常陸国の地誌で奈良時代に編纂された常陸国風土記によると、当時の霞ヶ浦は海水魚が生息す内海で、製塩も行われていたようです。
江戸時代の利根川東遷事業の結果、霞ヶ浦や利根川は東北地方からの物産を運ぶルートになり、その後周辺の新田開発がさかんに行なわれました。ところが1783年の浅間山の大噴火により利根川の河床に堆積物がたまり水害が激化、当時の海水面が低かったことも影響して、霞ヶ浦は汽水・淡水化していきます。
明治時代になると帆曳き網漁が考案され隆盛を極めますが、これは昭和42年(1967年)で姿を消し、現在は観光用として操業されています。現在霞ヶ浦の漁業は、ワカサギ、シラウオ、エビなどが中心だそうです。
阿見町に入り、かつての海軍の予科練の跡の公園をかすめたら霞ヶ浦を離れ、牛久へ向かいます。
畑の中をどんどこ。
田んぼの縁をどんどこ行けば、
『おっ、あれはなんだ〜』
『でかい=』
これが噂の牛久大仏だ〜
コテッチャンは20年ほど前に一度ここを訪れているそうで、その時は大仏の中に入り、鼻の穴から下界を覗いたそうです。
牛久大仏は世界一高い青銅製立像だそうです。その高さはなんと120m! 自由の女神の3倍、レイナの75倍!!(笑)
この大仏は浄土真宗東本願寺派本山東本願寺というお寺さんが造られたものです。これってあの西浅草にあるやつですよね、由緒正しそうな・・・ 知らんかった〜
牛久大仏、とにかく大きいです!
コテッチャンは牛久大仏を見て20年前の感動が再び蘇ったそうです。よかったね〜
とにかくでかい牛久大仏にびっくりしたら、おまけで牛久シャトーを覗いてみましょう。
JR常磐線の牛久駅のほど近くに立つ牛久シャトーは、少し前まではシャトーカミヤと呼ばれていました。ここは神谷傳兵衛なる実業家が1903年(明治36年)に開設した日本初の本格的ワイン醸造場でした。写真は事務室として使われていた建物で、この他に醗酵室や貯蔵庫があります。いずれも明治中期の煉瓦造建築で、国の重要文化財に指定されています。
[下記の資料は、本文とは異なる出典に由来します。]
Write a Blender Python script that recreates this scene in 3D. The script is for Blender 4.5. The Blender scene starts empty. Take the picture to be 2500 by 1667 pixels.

神谷は若い時に横浜外国人居留地でフランス人が経営する商会に労働者として入り、洋酒製造法を修めます。そして自らワインを造ることを考え出します。独立した神谷は浅草に酒の一杯売を開業。この店は西洋風に改装され神谷バーとなり、1921年(大正10年)に現在まで使われ続けている建物が建てられました。神谷バーは日本で一番古いバーとして今日まで健在です。その後、輸入葡萄酒を原料とした葡萄酒や電気ブランを製造・販売します。養子をフランスに留学させボルドーでワイン醸造を学ばせ、帰国後に東京の大久保でフランス産の葡萄苗の試作を開始し、その苗を牛久に移植しました。これが神谷葡萄園の始まりです。そして1903年に牛久醸造所(現牛久シャトー)が完成しました。神谷葡萄園のブドウは1920年頃には13万本あったそうですが、現在はシャトー内に1000本ほどあるだけのようです。
このコース、あとひと月ほど経つと谷戸の田んぼに水が張られ、より一層きれいな景色が見られそうです。